In these examples and throughout the performance, the level of artistry and commitment of the dancers is superb.
With 25 years of making visually striking, often controversial physical theatre, in which the message is bound up in the imagery, there is a sense in Newson’s two most recent works that he wants to undress his message and put it centre stage; that in Can We Talk About This? we are in effect in the (stiflingly hot) church of DV8, listening to Newson in the bully pulpit.

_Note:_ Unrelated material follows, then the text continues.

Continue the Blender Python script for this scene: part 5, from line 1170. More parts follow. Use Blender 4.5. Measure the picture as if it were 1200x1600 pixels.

There are two problems here: firstly, there is a self-righteousness that permeates the sermon; whether or not it is intended, it is easy to come away from the densely argued performance with the impression that Islam is a force for evil that is encroaching on our freedoms. Given England’s legacy of colonial interference in the Middle East, there is an irony here that Newson simply waves away as an irrelevant distraction. It serves him well to start his story in 1985, but the history of multiculturalism in England has its roots from well before then and they have to be taken into account. The second problem is that by associating all Muslims with the fanatics, Newson is in danger of polarising his argument into an equally fanatical stance.
An essay entitled Violence & Civil Society by Nobel Laureate Professor Amartya Sen, a fellow and former master of Trinity College, Cambridge, addresses the basic issue of how to defuse tensions in a potentially violent, multicultural society: “The first challenge is to overcome confused and flammable readings of the world. While we human beings all have many affiliations – related to nationality, language, religion, profession, neighbourhood, social commitments and other connections – the cultivation of group violence proceeds through separating out one affiliation as someone’s only significant identity.
It is not just terrorists and other cultivators of group-based violence who champion this outlook. In the West those who see religious divisions as uniquely significant, who read conflict as an inevitable ‘clash of civilizations’, lend it support.”
Can we talk about this? Yes, of course we can, but let’s bear in mind another of Professor Sen’s counsels to “resist the tempting shortcuts that claim to deliver insight through … single-minded concentration on one factor or another, ignoring other important features of an integrated character.” Newson is undoubtedly brave to take on such an emotionally complex subject as multiculturalism but it is not well served by his well-known confrontational manner; his stance will inflame, which is perhaps what he wants to do. Rather than thinking Can We Talk About This? has gone too far, however, it may be more accurate to suggest it has not gone far enough. At the end of his essay, Professor Sen quotes a remark by Proust: “Do not be afraid to go too far, for the truth lies beyond.”